Promoting rule of law, at home and abroad, a priority for new CBA pres. John Stefaniuk

Stefaniuk also says he wants to make the CBA a welcoming place for all in the profession

Promoting rule of law, at home and abroad, a priority for new CBA pres. John Stefaniuk
John Stefaniuk, Thompson Dorfman Sweatman LLP

A main priority for new Canadian Bar Association president and Winnipeg lawyer John Stefaniuk will be defending and promoting the rule of law at home and abroad.

Stefaniuk began his year-long tenure on September 1. He succeeds the Montreal-based McCarthy Tétrault litigator Steeves Bujold and will be followed by Lynne Vicars, who will serve this year as vice president. Stefaniuk is a partner with Thompson Dorfman Sweatman LLP, with a broad practice involving environmental law, real estate, natural resources and energy, commercial and municipal law. He is the 95th president of the CBA, a 127-year-old organization comprised of 38,000 lawyers, notaries, law profs, and law students.

Stefaniuk will continue the work of Bujold, whose initiatives focussed on countering the mounting threats to judicial independence in Canada and globally and LGBTQS+ inclusion. Bujold advocated for addressing attacks on the judiciary, was the CBA’s first president with a same-sex partner, and sought to address LGBTQS+ discrimination, focusing on the needs of the trans and non-binary community.

“The judicial independence aspect fits nicely in my priority of advancing, promoting and defending the rule of law, at home and abroad,” Stefaniuk says. “Because judicial independence is a key element of the rule of law.”

“Steeves' work on inclusion also ties in nicely to my second priority, which is making the CBA a welcoming place for all members of our profession.”

The legal profession includes a growing number of affinity groups based on race, national origin, and geographical location. Stefaniuk says he wants the CBA to support these groups and their work.

“But we also want them to become our members, as well as our friends and co-workers,” he says. “We want to make sure that everyone feels that the CBA has a place for them.”

“We're in a pluralistic society, and the CBA has to welcome a diversity of experiences and opinions and backgrounds for us to properly represent the legal profession and Canada as a whole.”

Stefaniuk is also activated on the issue of judicial independence. Lately, he says, there has been an erosion of support, understanding, and awareness of the importance of an independent judiciary.

In addition to his law practice, Stefaniuk chaired the Manitoba Criminal Code Review Board, which deals with accused who are thought unfit to stand trial or not criminally responsible. In the last two decades, he has seen more and more political actors making public statements on criminal matters while proceeding before a court or tribunal.

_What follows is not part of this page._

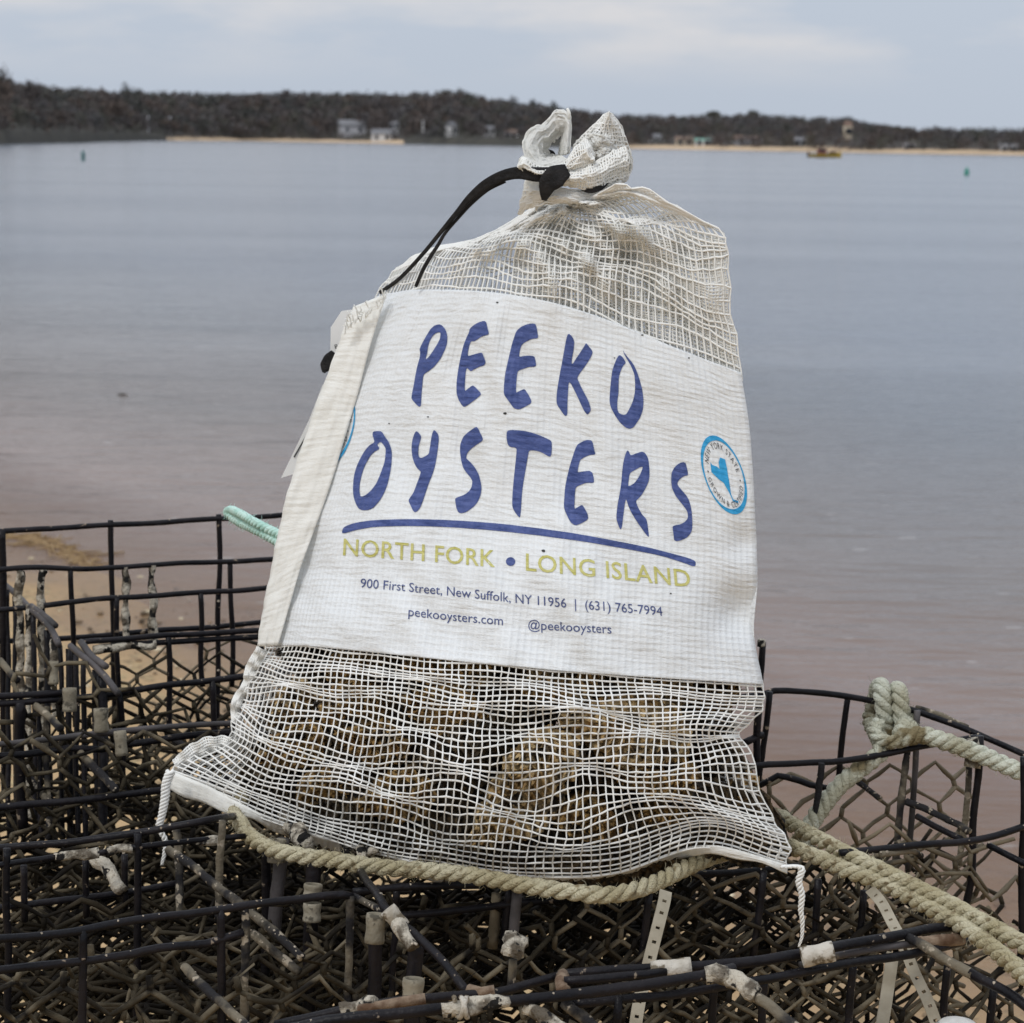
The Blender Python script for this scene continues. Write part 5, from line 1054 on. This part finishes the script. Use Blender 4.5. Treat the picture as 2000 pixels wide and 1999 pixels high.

“There was a time when, if a cabinet minister commented upon a court proceeding that was active, that minister had a very big chance of losing their position in cabinet,” he says. “These days, whether it's because of a lack of sensitivity or unfamiliarity with tradition and principles, there doesn't seem to be that same degree of restraint.”

Those statements can lead to the perception that those justice systems are subject to political influence, which degrades public confidence, says Stefaniuk. But he says even more dangerous is where those political actors believe their comments influence those proceedings.

“That's something we have to be watchful of; we have to speak out against.”